ASHEVILLE, N.C. (828newsNOW) – 12 miles. That is the combined length of the tunnels Pack’s Tavern General Manager Tyler Brown believes are underneath downtown Asheville.

From his personal experience, Brown has good reason to suspect something is going on beneath the streets and buildings on the Land of the Sky. He sees the tunnel in his restaurant’s basement every day. With two sets of iron doors, its former purpose is obvious to him. Prohibition era whiskey moonshiners smuggled their goods into a speakeasy there through the tunnel.

Read more about Asheville’s tunnel system by clicking here.

But where does the tunnel go to? “It connects to the police station,” Brown emphatically believes. As the story goes, an electrician was making repairs in the subterranean passageway in the 1960’s when he accidentally popped up in the Asheville Police Station. Needless to say, the officers were not amused, sealing the tunnel at about eight feet from the Pack’s Tavern entrance.

Above the tunnel entrance, an arch in the brickwork hold up the rock above. The letters “G” and “R” are welded into the door jamb. What or who they stood for is unknown.

Another possibility is the tunnel terminates in the Westall Building, the Jackson Building’s younger sister. William H. Westall operated both the lumber mill in the building that now houses Pack’s Tavern and the building that bears his name.

“We know it’s going to collapse eventually,” Brown stated, refraining from entering the passage due to safety concerns. Water leaks through the ceiling on rainy days, pooling on the tunnel floor.

Another safety issue he worries about is the police not knowing about the tunnel network under their city. “They don’t tell the cops about it,” Brown said. Who “they” are is unclear.
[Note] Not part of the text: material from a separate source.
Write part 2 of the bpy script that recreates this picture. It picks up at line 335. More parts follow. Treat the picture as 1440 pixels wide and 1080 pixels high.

Correspondence with top city officials indicates they are either unaware of the tunnels or unwilling to admit their existence.

Click here to watch a video of the Pack’s Tavern tunnel.

The tunnel is not the only oddity at Pack’s Tavern.

“We have a lady in white,” Brown shakily reported, holding his arm up to show the goosebumps he received whenever thinking about her. He has seen this apparition on several occasions while opening and closing the restaurant for the day.

Apparently, ladies who wore white during the Prohibition were in favor of the Eighteenth Amendment. One day, a woman in white found her husband at the speakeasy under Pack’s Tavern floorboards. Reprimanding him, the woman soon became the victim of a matricide. According to Brown, her ghost wanders the basement. “You’ll occasionally hear her flushing the toilet,” Brown claimed.

Behind Pack’s Tavern is another building, possessed by the same owners as the restaurant. Brown is confident it is “one of the most haunted buildings in Asheville.” Supposedly, it was once the site of Asheville’s jail. A guard fell asleep one night clutching onto a candlestick. The jail burned to the ground and no survivors lived to tell the tale. Despite being centrally located adjacent to City Hall and Pack Square, the owners of Pack’s Tavern cannot find a tenant due to how haunted the structure supposedly is.